Exercise instructions: Retype the listing below line for line, but only from the line with "Reconstruct this image" down to the line with "scene.camera = cam", inclusive. Pictures stay out.

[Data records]
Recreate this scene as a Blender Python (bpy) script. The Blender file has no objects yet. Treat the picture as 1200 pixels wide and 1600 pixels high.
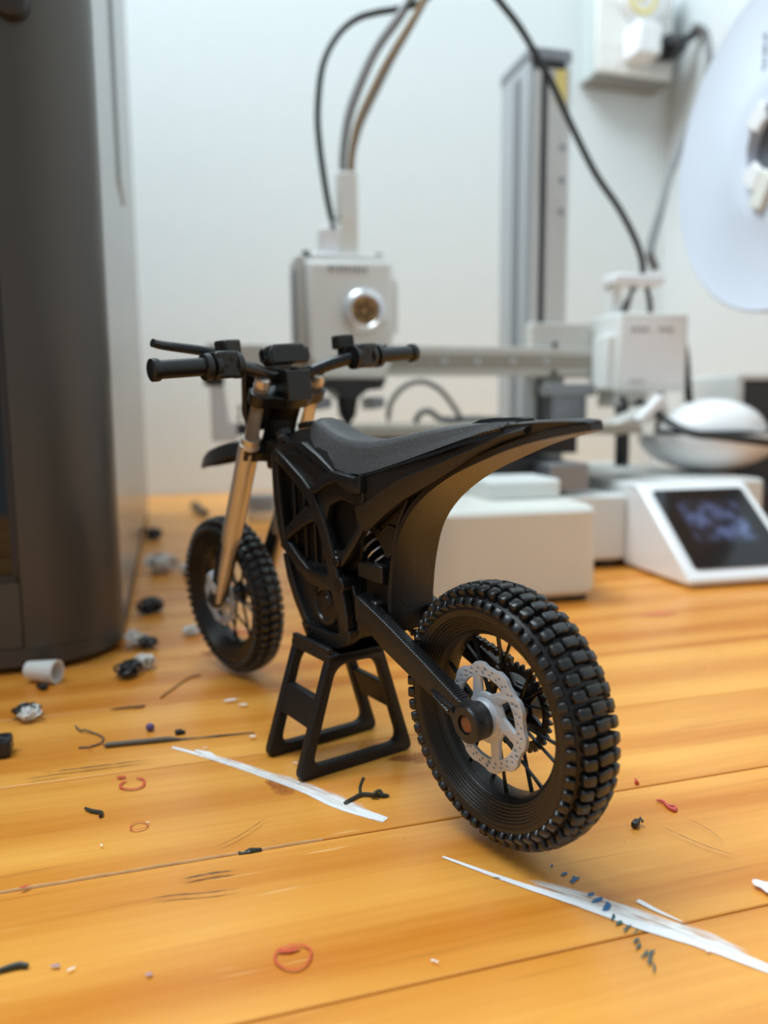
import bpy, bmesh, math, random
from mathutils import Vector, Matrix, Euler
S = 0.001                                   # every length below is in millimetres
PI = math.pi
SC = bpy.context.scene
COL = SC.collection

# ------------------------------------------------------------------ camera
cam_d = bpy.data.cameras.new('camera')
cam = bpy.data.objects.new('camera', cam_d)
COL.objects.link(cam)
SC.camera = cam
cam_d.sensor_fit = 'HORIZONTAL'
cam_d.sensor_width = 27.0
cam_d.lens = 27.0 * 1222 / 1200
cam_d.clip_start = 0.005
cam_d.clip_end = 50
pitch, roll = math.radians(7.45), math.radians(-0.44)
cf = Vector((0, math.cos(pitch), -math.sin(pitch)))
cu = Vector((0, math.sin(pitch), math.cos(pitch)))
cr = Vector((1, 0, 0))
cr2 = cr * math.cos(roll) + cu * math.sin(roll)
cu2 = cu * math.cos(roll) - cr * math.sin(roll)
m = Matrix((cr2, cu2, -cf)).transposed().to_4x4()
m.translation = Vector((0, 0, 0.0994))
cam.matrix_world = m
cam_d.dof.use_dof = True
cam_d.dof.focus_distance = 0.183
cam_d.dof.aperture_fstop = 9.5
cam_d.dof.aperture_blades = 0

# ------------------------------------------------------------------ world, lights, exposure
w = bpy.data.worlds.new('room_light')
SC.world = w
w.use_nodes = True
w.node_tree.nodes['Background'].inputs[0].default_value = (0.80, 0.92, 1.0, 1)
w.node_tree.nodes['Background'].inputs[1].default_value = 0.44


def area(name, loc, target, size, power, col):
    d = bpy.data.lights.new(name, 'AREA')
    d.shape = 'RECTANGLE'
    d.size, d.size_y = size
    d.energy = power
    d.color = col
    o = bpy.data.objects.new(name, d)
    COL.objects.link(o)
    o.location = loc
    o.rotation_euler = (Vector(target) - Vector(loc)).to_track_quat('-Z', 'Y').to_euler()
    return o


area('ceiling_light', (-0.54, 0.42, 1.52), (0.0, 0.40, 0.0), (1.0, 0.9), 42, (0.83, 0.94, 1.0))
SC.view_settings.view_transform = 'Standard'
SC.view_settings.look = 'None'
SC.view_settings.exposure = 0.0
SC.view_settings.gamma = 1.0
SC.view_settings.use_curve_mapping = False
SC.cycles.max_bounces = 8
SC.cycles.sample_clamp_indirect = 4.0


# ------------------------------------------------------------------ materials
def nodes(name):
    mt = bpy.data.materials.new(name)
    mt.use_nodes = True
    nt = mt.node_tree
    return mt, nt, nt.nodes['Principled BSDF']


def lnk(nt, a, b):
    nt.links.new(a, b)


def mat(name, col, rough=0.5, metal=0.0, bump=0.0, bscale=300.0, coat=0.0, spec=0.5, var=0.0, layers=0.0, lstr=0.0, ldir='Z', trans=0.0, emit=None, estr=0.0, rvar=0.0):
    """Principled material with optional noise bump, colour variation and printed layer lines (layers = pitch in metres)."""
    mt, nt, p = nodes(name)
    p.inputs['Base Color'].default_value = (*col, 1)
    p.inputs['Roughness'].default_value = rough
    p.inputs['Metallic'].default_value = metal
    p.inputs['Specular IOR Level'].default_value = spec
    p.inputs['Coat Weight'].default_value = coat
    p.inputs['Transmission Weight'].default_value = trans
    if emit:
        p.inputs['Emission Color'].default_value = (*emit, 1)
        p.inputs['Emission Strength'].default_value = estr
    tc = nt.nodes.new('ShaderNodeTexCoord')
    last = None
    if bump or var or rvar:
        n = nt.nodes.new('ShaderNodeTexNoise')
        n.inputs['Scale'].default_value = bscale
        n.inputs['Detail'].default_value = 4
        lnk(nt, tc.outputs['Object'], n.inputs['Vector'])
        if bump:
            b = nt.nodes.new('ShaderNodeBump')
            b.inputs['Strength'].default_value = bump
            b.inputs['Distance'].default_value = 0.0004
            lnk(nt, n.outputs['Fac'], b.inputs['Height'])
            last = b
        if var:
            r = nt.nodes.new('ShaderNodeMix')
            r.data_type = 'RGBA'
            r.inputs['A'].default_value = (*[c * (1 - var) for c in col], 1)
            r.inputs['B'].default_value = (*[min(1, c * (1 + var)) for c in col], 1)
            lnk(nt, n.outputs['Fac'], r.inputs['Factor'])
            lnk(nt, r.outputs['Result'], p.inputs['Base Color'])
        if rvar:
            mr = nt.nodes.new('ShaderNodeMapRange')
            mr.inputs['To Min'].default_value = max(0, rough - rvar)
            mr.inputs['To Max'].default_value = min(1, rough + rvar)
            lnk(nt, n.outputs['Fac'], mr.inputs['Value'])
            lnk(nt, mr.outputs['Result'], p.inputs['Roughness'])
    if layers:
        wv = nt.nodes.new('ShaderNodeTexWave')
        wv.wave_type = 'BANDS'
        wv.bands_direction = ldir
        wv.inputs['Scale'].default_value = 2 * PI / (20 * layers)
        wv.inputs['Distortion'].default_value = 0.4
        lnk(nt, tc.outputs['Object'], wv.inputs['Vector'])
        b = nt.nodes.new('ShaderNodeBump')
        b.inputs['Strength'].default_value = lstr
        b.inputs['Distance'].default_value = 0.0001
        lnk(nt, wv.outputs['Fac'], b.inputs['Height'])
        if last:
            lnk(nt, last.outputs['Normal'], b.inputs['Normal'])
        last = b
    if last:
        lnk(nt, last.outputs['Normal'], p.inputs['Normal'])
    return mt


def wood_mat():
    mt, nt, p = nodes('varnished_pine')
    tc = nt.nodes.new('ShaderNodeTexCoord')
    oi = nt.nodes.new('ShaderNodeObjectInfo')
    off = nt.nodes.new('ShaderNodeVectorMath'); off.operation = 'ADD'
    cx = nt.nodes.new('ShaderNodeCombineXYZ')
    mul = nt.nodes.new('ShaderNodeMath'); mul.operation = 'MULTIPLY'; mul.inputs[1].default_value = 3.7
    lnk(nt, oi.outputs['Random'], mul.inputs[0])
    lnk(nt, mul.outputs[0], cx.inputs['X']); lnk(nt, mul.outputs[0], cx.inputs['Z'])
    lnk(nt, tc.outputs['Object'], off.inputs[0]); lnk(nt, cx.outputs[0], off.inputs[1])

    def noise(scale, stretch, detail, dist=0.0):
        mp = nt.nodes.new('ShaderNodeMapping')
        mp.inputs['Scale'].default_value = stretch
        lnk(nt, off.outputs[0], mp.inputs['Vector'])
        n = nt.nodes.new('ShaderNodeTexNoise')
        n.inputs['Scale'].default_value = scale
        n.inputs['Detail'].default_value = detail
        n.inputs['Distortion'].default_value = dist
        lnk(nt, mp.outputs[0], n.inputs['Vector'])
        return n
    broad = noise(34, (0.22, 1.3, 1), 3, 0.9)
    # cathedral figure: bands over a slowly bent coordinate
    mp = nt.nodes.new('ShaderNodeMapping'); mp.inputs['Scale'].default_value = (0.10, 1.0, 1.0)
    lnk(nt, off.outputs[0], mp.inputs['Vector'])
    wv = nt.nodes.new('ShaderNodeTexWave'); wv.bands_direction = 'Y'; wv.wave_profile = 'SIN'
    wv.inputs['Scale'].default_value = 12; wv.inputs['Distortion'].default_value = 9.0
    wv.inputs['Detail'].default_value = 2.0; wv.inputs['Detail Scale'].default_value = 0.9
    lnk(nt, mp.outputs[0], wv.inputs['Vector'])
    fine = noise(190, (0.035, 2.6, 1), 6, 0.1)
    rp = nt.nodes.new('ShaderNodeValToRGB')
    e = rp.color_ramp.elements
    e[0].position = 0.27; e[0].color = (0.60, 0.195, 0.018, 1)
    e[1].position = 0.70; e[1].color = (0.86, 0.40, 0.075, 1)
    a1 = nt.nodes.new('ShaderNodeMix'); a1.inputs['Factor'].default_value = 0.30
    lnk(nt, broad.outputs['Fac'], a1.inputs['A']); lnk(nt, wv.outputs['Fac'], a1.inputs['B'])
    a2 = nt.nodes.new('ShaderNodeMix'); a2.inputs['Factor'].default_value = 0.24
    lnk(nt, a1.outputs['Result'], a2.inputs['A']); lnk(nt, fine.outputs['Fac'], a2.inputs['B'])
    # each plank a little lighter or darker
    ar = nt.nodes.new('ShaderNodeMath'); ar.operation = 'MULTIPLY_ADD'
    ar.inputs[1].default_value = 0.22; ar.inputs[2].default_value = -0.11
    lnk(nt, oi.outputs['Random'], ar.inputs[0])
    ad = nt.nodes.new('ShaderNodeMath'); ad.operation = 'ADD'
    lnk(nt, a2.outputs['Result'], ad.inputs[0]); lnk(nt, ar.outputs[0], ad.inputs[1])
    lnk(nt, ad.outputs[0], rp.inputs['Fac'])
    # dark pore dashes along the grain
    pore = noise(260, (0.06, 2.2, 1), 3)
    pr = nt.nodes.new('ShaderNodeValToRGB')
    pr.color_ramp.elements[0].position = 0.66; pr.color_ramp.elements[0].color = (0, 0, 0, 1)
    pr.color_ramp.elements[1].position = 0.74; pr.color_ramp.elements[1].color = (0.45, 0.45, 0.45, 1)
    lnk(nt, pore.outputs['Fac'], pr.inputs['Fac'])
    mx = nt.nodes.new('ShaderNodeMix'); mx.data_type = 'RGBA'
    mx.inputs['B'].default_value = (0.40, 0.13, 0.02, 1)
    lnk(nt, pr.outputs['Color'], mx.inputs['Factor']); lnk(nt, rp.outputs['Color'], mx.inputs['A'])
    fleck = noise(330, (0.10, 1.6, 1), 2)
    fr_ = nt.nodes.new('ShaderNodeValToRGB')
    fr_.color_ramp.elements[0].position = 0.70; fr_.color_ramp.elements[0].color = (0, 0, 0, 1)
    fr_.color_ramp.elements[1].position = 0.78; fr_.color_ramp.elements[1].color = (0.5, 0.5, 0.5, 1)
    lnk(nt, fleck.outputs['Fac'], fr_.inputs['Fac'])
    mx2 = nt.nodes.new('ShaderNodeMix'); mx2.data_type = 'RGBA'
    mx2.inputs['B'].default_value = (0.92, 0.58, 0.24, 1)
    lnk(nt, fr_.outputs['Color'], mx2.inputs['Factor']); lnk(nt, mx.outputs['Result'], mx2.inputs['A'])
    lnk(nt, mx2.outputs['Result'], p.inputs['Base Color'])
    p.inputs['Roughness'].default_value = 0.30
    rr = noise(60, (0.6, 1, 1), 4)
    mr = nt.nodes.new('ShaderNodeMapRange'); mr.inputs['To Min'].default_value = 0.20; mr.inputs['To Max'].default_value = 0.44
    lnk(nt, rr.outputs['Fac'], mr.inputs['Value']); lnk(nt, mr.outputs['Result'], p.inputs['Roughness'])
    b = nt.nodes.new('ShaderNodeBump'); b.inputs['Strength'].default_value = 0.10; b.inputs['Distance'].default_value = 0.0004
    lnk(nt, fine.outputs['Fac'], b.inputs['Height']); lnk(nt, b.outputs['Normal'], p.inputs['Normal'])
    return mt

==

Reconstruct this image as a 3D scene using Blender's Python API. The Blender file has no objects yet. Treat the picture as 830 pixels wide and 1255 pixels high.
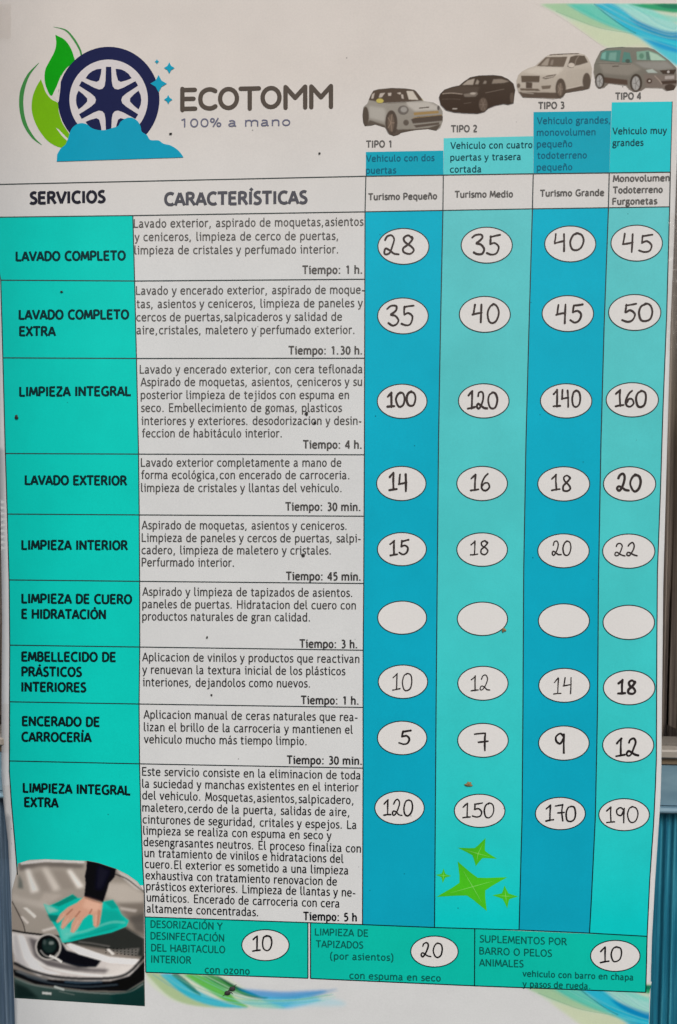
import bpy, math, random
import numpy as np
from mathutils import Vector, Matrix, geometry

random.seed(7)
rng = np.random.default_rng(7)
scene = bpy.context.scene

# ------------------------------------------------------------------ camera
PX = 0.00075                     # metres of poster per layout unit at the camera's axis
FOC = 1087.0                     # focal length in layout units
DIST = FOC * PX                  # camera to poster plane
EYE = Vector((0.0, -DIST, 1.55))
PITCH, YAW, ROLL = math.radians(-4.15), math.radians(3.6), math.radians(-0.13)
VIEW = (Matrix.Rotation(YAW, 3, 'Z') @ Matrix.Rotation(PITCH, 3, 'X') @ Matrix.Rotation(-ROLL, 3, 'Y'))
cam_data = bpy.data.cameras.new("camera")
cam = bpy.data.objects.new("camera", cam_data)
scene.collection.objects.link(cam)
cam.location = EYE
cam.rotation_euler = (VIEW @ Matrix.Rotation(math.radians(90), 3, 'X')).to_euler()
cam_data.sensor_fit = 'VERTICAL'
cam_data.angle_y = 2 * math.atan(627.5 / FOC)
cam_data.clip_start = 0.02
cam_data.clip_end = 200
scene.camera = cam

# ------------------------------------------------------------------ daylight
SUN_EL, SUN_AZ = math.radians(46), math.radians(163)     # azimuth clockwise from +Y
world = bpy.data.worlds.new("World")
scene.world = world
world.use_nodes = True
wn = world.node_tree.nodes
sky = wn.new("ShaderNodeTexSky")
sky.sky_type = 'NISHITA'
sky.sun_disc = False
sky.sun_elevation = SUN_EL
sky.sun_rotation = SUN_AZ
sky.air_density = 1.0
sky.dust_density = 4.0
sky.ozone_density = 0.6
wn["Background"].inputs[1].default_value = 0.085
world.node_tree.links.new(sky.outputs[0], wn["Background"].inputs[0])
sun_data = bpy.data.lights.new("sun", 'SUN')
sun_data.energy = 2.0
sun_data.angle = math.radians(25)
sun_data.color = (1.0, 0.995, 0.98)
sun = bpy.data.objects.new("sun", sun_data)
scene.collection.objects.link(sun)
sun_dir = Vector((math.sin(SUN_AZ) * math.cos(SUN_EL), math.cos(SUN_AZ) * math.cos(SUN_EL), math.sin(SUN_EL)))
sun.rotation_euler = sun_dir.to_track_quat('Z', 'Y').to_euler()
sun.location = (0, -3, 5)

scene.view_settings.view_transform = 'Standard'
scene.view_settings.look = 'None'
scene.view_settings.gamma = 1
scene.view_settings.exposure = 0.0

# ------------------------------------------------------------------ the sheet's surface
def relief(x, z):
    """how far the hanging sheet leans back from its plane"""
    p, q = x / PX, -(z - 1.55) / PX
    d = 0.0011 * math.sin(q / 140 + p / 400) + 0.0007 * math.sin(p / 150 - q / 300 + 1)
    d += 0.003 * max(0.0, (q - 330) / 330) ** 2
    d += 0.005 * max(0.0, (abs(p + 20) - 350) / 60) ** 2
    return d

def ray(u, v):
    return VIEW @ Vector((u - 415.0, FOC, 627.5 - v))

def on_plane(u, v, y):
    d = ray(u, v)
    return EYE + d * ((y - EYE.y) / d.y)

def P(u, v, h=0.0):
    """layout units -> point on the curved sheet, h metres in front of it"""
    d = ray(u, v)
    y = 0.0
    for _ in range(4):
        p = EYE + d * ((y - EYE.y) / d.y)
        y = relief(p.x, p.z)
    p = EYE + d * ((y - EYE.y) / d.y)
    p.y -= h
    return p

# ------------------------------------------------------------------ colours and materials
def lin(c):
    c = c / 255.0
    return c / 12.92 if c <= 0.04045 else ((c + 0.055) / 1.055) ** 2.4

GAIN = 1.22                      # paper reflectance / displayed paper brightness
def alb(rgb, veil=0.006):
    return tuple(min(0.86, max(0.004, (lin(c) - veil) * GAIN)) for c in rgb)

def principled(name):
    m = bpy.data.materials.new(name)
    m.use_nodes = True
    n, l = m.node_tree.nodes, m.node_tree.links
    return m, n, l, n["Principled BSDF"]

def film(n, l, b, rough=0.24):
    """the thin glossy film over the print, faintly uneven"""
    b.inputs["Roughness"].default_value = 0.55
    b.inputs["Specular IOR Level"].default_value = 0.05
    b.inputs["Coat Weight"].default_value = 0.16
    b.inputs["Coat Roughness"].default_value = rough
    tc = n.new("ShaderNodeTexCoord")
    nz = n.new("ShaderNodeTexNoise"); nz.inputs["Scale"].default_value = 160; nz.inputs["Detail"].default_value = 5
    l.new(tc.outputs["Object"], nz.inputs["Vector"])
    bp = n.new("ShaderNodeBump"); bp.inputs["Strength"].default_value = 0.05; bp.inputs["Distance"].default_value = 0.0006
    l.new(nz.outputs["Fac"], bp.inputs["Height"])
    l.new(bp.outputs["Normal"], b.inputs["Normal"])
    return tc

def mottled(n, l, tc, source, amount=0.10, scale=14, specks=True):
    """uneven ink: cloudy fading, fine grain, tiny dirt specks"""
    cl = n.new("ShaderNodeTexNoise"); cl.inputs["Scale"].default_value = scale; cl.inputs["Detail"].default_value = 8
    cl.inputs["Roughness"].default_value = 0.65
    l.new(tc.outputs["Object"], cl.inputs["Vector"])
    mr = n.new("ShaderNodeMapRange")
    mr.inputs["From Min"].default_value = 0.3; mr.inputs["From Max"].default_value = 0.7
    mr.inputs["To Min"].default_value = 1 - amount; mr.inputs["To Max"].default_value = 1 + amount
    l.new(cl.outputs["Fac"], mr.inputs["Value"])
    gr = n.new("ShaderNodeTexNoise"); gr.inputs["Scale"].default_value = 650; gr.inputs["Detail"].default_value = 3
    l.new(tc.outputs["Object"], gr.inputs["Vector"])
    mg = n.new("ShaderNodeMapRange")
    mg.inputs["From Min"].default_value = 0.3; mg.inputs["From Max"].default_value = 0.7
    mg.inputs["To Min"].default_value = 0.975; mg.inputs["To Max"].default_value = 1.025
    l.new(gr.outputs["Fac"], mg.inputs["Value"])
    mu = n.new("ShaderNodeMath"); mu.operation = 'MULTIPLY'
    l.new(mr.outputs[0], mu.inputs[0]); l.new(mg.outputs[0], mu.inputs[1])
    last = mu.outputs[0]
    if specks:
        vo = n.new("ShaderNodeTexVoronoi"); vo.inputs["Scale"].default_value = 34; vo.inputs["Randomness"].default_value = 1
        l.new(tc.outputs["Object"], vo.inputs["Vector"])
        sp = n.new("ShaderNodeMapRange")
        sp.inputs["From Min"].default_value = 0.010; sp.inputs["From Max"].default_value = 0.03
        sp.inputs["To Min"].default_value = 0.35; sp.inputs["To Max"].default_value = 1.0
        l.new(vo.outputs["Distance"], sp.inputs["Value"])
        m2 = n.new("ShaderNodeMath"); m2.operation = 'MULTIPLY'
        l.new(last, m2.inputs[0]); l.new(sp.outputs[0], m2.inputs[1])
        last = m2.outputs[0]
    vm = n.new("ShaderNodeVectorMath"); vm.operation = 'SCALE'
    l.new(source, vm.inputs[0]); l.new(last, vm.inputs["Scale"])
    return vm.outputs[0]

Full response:
Reconstruct this image as a 3D scene using Blender's Python API. The Blender file has no objects yet. Treat the picture as 830 pixels wide and 1255 pixels high.
import bpy, math, random
import numpy as np
from mathutils import Vector, Matrix, geometry

random.seed(7)
rng = np.random.default_rng(7)
scene = bpy.context.scene

# ------------------------------------------------------------------ camera
PX = 0.00075                     # metres of poster per layout unit at the camera's axis
FOC = 1087.0                     # focal length in layout units
DIST = FOC * PX                  # camera to poster plane
EYE = Vector((0.0, -DIST, 1.55))
PITCH, YAW, ROLL = math.radians(-4.15), math.radians(3.6), math.radians(-0.13)
VIEW = (Matrix.Rotation(YAW, 3, 'Z') @ Matrix.Rotation(PITCH, 3, 'X') @ Matrix.Rotation(-ROLL, 3, 'Y'))
cam_data = bpy.data.cameras.new("camera")
cam = bpy.data.objects.new("camera", cam_data)
scene.collection.objects.link(cam)
cam.location = EYE
cam.rotation_euler = (VIEW @ Matrix.Rotation(math.radians(90), 3, 'X')).to_euler()
cam_data.sensor_fit = 'VERTICAL'
cam_data.angle_y = 2 * math.atan(627.5 / FOC)
cam_data.clip_start = 0.02
cam_data.clip_end = 200
scene.camera = cam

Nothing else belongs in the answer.